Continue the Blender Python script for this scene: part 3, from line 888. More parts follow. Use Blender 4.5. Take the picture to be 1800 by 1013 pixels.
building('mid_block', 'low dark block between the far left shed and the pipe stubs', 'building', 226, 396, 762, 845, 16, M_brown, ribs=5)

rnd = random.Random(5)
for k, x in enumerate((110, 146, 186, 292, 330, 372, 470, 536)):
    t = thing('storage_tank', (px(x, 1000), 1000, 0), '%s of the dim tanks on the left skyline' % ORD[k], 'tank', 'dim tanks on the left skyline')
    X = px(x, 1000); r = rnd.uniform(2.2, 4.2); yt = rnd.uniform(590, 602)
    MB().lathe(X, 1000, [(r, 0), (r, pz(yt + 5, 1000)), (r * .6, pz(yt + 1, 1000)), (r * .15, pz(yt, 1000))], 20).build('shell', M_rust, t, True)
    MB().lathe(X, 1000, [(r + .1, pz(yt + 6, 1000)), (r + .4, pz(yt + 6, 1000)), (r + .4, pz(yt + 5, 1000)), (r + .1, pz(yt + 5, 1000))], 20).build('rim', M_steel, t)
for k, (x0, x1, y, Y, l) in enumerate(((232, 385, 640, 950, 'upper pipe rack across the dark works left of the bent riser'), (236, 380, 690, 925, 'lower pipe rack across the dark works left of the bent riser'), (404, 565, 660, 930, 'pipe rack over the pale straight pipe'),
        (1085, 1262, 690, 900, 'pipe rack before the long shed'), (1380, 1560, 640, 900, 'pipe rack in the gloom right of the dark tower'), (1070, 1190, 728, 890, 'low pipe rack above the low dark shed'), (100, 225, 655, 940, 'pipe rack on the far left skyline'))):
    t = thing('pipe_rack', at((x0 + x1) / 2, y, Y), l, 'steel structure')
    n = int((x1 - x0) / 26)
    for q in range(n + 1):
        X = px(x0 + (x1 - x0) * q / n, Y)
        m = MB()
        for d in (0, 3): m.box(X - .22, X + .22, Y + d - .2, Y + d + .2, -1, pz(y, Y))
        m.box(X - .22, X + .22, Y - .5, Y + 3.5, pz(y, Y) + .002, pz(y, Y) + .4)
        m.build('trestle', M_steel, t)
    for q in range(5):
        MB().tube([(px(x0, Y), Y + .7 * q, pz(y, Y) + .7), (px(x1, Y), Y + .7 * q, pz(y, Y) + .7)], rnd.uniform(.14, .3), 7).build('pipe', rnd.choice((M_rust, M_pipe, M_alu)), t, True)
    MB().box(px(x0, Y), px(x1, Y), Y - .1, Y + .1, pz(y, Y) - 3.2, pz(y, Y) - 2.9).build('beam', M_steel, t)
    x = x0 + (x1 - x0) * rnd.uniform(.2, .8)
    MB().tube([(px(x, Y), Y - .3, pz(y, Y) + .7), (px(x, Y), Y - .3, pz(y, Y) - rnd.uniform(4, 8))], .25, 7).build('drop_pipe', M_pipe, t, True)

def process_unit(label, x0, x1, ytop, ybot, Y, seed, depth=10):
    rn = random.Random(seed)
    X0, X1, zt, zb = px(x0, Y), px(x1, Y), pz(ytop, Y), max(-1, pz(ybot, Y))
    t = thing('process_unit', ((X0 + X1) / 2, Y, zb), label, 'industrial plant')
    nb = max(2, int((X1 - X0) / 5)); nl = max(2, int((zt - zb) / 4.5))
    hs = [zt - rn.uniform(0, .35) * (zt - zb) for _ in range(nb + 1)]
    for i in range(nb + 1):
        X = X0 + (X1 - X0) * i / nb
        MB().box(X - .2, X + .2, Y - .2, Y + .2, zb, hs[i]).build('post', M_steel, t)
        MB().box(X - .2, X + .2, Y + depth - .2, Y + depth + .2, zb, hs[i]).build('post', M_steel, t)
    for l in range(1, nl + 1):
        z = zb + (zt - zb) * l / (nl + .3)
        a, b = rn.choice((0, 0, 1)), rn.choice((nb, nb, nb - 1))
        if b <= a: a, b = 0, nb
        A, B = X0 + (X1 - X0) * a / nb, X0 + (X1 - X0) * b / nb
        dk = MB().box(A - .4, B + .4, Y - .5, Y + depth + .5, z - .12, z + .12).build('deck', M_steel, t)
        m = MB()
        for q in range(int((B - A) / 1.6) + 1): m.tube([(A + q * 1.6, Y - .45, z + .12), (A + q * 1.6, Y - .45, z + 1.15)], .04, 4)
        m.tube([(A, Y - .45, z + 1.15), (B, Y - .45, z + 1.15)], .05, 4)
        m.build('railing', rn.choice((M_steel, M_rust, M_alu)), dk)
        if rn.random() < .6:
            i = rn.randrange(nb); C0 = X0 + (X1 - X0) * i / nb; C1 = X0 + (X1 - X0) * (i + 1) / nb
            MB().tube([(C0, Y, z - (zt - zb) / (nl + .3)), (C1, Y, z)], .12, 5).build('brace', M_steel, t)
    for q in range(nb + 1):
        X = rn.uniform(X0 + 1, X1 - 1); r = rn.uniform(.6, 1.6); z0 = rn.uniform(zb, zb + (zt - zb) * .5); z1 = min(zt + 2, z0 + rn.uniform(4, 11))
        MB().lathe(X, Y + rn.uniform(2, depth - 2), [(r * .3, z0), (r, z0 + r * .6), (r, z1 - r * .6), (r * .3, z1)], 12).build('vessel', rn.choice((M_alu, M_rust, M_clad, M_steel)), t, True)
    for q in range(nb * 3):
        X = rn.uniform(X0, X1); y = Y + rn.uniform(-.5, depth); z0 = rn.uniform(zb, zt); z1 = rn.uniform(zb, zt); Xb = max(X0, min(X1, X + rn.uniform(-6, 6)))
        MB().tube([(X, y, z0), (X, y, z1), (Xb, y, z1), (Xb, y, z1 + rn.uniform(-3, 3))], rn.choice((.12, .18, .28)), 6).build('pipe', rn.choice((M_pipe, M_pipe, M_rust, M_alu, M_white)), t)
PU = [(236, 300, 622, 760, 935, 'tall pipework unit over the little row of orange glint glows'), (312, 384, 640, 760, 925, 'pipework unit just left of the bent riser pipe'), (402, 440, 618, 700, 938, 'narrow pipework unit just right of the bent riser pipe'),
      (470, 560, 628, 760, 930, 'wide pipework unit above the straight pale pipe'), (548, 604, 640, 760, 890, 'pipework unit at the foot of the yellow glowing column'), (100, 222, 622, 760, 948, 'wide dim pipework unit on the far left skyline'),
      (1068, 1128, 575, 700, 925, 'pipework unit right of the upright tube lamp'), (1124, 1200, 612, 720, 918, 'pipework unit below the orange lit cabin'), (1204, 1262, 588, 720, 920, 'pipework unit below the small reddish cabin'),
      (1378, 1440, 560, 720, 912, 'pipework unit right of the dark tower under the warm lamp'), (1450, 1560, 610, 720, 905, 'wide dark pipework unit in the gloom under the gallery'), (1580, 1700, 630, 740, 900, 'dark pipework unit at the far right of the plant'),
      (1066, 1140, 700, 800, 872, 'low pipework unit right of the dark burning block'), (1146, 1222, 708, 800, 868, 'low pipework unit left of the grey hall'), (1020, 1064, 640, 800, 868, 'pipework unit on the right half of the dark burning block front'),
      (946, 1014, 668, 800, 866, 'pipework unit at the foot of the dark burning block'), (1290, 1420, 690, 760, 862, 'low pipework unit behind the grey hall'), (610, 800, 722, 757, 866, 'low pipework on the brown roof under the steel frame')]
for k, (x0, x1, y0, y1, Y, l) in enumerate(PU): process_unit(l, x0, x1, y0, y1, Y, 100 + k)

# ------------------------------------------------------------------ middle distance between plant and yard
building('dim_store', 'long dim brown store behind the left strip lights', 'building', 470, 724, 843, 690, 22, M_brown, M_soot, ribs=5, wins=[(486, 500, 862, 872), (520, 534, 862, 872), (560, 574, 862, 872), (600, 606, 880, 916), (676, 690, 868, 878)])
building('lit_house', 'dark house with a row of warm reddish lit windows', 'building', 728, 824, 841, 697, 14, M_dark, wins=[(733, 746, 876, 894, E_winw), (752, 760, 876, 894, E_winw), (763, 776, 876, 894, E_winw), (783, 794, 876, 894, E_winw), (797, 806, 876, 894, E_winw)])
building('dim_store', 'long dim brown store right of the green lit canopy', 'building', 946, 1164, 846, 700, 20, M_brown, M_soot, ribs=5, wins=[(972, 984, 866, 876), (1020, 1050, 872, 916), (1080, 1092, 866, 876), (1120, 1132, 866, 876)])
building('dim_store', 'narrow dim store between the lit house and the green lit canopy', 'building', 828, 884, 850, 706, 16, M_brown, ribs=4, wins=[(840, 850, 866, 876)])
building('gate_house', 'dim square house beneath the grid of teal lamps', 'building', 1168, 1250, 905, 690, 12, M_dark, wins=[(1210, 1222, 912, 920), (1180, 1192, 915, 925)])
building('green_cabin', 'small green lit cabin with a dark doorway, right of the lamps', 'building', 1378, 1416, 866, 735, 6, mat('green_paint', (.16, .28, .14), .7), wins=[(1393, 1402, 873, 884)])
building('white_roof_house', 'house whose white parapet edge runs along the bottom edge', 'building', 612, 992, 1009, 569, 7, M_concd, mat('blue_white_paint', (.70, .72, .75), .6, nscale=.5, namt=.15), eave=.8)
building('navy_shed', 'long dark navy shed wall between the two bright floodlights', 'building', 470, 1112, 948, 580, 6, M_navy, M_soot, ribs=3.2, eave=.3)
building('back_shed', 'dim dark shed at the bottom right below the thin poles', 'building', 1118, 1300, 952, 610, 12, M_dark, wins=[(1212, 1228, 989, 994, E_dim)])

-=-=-

Written task: Write down again the exact lines running from the beginning of the data to the line containing "building('mid_block', 'low dark", with both ends included.

Complete output:
Continue the Blender Python script for this scene: part 3, from line 888. More parts follow. Use Blender 4.5. Take the picture to be 1800 by 1013 pixels.
building('mid_block', 'low dark block between the far left shed and the pipe stubs', 'building', 226, 396, 762, 845, 16, M_brown, ribs=5)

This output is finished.